Monday, October 30, 2006

Riots Riots Everywhere

The situation in France is not getting any better. The streets are still aflame with torched cars and buses, police are continuing to be assaulted by the nameless and faceless thugs that everyone knows are Muslim immigrants but everyone in the media appears incapable of identifying, and the thugs are getting more brazen and violent in their attacks.

De Villepin says that he's going to strengthen the penalties on the vandals who are involved in these attacks. How about doing more to prevent them in the first place - by vigorously policing the banlieus where the attacks are occurring. How about arresting all those involved, and not just giving them slaps on the wrist. Last year's riots left nearly 10,000 cars torched, but very few arrests were made out of fear that the arrests might breed more violence. That only showed the French authority's reluctance to crack down and the torchings became more widespread.

And some in the French media are owning up to the fact that they've been covering up the true extent of the rioting (english translation via Babelfish). That's a start. But the French government better take action swiftly or else completely lose whatever control they have left over the situation. No pasaran has more.

Some are trying to distance the French rioting from its participants' religious heritage. The message is that this isn't jihad. It may not have started out that way, but the Islamists have coopted the situation for their own goals and aims, and avoiding that situation means that one of the reasons for the ongoing violence is not addressed. Mentioning that the French authorities are hauled in front of the EU's human rights organzation only serves to excuse the behavior of the thugs running the streets.


Rioting is not confined to the streets of the French banlieus.

They're also ongoing in Mexico. They're just as violent, and just as deadly.
Federal police armed with assault rifles and riot shields stormed this normally picturesque tourist destination Sunday, bypassing barricades and touching off fierce street battles as they tried to end five months of protests and violence.

Officers in black helmets entered the city from several sides, reinforced by armored vehicles, trucks mounted with high-pressure water cannons and bulldozers. Helicopters roared overhead.

Police marched up to a metal barrier blocking the historic city center — which has served as home base for the protests since late May — but pulled back as protesters armed with poles and sticks attacked them from behind, hurling burning tires.

Protesters could be seen readying Molotov cocktails and other homemade bombs, but had yet to use them against police, who fired tear gas canisters. The area filled with black smoke from burning cars. Some protesters used syringes to pierce their arms and legs, then paint signs decrying the police in blood.

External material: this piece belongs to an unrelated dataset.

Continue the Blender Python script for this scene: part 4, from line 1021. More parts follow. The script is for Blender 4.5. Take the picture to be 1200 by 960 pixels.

"I think their strategy isn't working," said protest organizer Hugo Pacheco, leading a group against a column of police holding a position three blocks from the city center. "I don't think this has worked for them because the people, we, the people, are right."

What began in late May as a teacher's strike in this colonial southern Mexican city of some 275,000 people spiraled into chaos after local police tried to retake the central plaza the following month. Since then, anarchists, students and Indian groups demanded the ouster of Oaxaca state Gov. Ulises Ruiz.


UPDATE:
Fixed posting time - which was originally 10:40AM EST, not the PM.

UPDATE:
This story adds new details to the violence.
A group of teenagers reportedly forced open the doors of the bus vehicle and threw a flammable liquid inside before fleeing.

A 26-year-old French woman of Senegalese origin was unable to escape and suffered burns to 70% of her body.

About 200 vehicles were set alight in incidents around the country on Saturday, and nearly 50 people were arrested.

French news agency AFP said youths in Grenoble threw a stone from a bridge onto a tram, smashing the window and injuring the driver.
So, we learn that the violence isn't confined to the banlieus around Paris, but are also occurring in other parts of the country.

Meanwhile, the situation in Oaxaca, Mexico hasn't settled down completely either. The Mexican troops have retaken the main square but the threat of more violence still looms.